There seem to be many reasons for this speedy recovery. One reason is that Korea, which encountered the financial crisis in 2008, adopted effective strategies to boost the economy in the early stages of the economic difficulty. The government took a series of drastic steps to revitalize the stagnant economy with extra spending in the first half of this year. In addition, other factors, including a favorable exchange rate, low oil prices and robust growth in the Chinese economy, are believed to have contributed to the result.

Though the Korean economy is showing a sign of recovery, the situation is not as rosy as it appears. What we should keep in mind is excessive optimism. The government’s fiscal policy is destined to lose its effects as time passes. Two consecutive quarters of recovery cannot lead to predictions of the future. The contribution of net exports to growth in third-quarter earnings was negative. And it is highly possible that the predicted improvement of the won value will have a negative effect on the contribution of net exports to growth. And if the world economy slows down once again or global oil prices rise sharply, the contribution of net exports to growth will be further weakened. In addition, the government cannot continue to spend at the same rate it has been. Therefore, spending will inevitably lose its effect.

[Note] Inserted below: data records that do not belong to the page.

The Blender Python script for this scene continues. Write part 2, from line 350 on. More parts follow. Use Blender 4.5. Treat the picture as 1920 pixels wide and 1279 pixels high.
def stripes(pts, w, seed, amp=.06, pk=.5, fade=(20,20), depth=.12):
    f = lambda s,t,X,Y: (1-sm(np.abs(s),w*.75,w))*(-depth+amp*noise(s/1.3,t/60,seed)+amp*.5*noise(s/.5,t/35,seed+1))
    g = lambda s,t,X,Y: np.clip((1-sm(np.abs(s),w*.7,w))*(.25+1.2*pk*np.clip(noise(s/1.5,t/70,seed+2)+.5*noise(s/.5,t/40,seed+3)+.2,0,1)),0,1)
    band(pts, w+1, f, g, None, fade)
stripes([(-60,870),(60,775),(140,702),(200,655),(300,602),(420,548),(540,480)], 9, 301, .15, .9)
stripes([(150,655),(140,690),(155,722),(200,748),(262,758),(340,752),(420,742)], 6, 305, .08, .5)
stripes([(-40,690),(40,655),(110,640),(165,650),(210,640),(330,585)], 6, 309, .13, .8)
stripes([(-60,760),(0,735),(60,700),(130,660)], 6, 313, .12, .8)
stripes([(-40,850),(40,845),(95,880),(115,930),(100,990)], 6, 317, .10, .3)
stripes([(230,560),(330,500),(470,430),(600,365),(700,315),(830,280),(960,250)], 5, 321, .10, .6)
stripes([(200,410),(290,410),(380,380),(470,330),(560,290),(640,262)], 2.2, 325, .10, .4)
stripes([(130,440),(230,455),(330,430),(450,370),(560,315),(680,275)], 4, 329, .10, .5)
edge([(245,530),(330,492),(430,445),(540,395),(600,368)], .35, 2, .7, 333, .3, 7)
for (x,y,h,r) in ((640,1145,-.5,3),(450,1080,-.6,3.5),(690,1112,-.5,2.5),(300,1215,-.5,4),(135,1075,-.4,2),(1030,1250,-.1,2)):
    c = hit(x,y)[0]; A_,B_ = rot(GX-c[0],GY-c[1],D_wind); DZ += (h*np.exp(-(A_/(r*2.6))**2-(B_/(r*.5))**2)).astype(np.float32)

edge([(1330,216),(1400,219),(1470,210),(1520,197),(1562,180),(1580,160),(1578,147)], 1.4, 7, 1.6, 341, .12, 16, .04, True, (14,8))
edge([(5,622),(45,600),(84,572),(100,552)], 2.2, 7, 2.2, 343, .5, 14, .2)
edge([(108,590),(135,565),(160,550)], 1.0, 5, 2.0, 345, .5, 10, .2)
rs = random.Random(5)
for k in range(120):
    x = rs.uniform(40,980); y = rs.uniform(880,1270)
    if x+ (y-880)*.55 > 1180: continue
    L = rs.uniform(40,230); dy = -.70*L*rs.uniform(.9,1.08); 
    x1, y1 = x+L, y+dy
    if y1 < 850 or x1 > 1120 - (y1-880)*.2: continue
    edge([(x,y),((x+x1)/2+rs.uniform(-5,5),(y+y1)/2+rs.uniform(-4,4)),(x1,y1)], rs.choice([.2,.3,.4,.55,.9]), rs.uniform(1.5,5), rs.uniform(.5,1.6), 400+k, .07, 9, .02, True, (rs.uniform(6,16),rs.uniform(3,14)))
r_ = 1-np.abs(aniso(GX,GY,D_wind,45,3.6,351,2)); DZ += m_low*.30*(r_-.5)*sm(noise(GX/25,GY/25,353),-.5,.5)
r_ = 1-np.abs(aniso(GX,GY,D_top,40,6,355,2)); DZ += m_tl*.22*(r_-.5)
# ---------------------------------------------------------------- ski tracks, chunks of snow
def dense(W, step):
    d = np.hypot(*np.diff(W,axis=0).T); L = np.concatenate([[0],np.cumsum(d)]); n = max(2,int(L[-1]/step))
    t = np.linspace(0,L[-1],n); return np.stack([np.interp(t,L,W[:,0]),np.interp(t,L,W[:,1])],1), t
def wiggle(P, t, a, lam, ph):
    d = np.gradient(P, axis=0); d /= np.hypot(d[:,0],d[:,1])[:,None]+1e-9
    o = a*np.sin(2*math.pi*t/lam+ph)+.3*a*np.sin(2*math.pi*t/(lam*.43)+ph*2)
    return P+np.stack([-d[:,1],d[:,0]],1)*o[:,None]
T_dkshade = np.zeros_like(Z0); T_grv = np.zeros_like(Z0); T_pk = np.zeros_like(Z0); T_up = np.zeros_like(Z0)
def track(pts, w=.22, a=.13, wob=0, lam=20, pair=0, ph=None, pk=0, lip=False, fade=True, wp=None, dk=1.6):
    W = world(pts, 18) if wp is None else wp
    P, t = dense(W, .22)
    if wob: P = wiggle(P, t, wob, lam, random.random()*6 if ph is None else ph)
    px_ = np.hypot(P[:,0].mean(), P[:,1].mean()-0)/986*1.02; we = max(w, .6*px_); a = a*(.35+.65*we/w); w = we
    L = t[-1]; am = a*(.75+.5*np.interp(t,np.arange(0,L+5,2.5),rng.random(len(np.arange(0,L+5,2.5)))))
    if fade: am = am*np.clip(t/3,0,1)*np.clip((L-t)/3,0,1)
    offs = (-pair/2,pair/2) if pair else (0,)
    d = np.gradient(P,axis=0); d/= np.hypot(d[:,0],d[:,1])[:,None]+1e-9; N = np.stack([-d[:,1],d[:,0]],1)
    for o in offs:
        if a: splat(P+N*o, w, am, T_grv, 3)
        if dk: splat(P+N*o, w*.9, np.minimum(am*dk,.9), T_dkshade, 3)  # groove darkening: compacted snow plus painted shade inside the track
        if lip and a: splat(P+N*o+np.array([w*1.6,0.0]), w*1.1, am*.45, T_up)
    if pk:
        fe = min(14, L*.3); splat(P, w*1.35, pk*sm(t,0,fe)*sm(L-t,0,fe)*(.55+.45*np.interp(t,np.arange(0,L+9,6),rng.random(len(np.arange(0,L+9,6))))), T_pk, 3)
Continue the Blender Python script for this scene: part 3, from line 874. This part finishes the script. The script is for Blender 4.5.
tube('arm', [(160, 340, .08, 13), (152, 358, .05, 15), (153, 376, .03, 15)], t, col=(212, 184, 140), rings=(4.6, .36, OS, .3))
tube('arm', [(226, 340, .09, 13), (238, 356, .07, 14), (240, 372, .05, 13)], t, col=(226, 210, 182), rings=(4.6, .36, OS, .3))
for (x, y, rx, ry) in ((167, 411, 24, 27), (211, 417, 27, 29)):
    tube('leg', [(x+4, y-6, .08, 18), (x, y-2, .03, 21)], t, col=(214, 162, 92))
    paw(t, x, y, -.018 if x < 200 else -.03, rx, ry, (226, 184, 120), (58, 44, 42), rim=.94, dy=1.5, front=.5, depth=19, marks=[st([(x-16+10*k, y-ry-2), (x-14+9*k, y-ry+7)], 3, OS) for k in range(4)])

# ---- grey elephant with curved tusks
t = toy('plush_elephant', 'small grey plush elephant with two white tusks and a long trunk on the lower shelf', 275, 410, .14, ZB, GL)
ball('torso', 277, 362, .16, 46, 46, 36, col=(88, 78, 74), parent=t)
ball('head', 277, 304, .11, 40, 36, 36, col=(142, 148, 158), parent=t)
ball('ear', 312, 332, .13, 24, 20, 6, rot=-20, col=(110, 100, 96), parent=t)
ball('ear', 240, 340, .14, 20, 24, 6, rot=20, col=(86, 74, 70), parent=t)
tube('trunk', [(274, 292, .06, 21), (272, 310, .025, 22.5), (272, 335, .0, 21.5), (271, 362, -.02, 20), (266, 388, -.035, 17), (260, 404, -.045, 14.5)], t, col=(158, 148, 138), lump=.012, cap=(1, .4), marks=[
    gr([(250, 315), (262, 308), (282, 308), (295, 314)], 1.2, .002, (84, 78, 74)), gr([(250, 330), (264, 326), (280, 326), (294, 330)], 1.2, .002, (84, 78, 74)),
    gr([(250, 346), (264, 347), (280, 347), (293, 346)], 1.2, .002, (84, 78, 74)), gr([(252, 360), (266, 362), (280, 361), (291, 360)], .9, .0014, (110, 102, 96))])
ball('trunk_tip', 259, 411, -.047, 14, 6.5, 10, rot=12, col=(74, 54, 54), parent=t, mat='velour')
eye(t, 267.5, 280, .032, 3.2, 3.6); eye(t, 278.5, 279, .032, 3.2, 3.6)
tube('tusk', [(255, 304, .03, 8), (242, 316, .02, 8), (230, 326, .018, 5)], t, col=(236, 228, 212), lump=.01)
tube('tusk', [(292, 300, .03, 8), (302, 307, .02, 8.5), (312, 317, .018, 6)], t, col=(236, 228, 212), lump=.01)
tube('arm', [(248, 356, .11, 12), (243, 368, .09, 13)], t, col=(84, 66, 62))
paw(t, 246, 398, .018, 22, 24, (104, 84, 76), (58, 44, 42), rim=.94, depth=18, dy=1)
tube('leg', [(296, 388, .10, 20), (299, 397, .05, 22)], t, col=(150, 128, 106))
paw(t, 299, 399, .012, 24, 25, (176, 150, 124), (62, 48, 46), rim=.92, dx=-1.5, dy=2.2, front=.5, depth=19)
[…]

In conclusion, some economic factors behind the current distinguished growth of Korean economy will gradually disappear, including a sharp depreciation of the won, proactive economic stimulus measures and low oil prices. When this happens, the national economy is likely to decline significantly. Thus, if the government rushes to its exit strategies, such as increasing interest rates based on third-quarter earnings, it could become a real burden to economic recovery.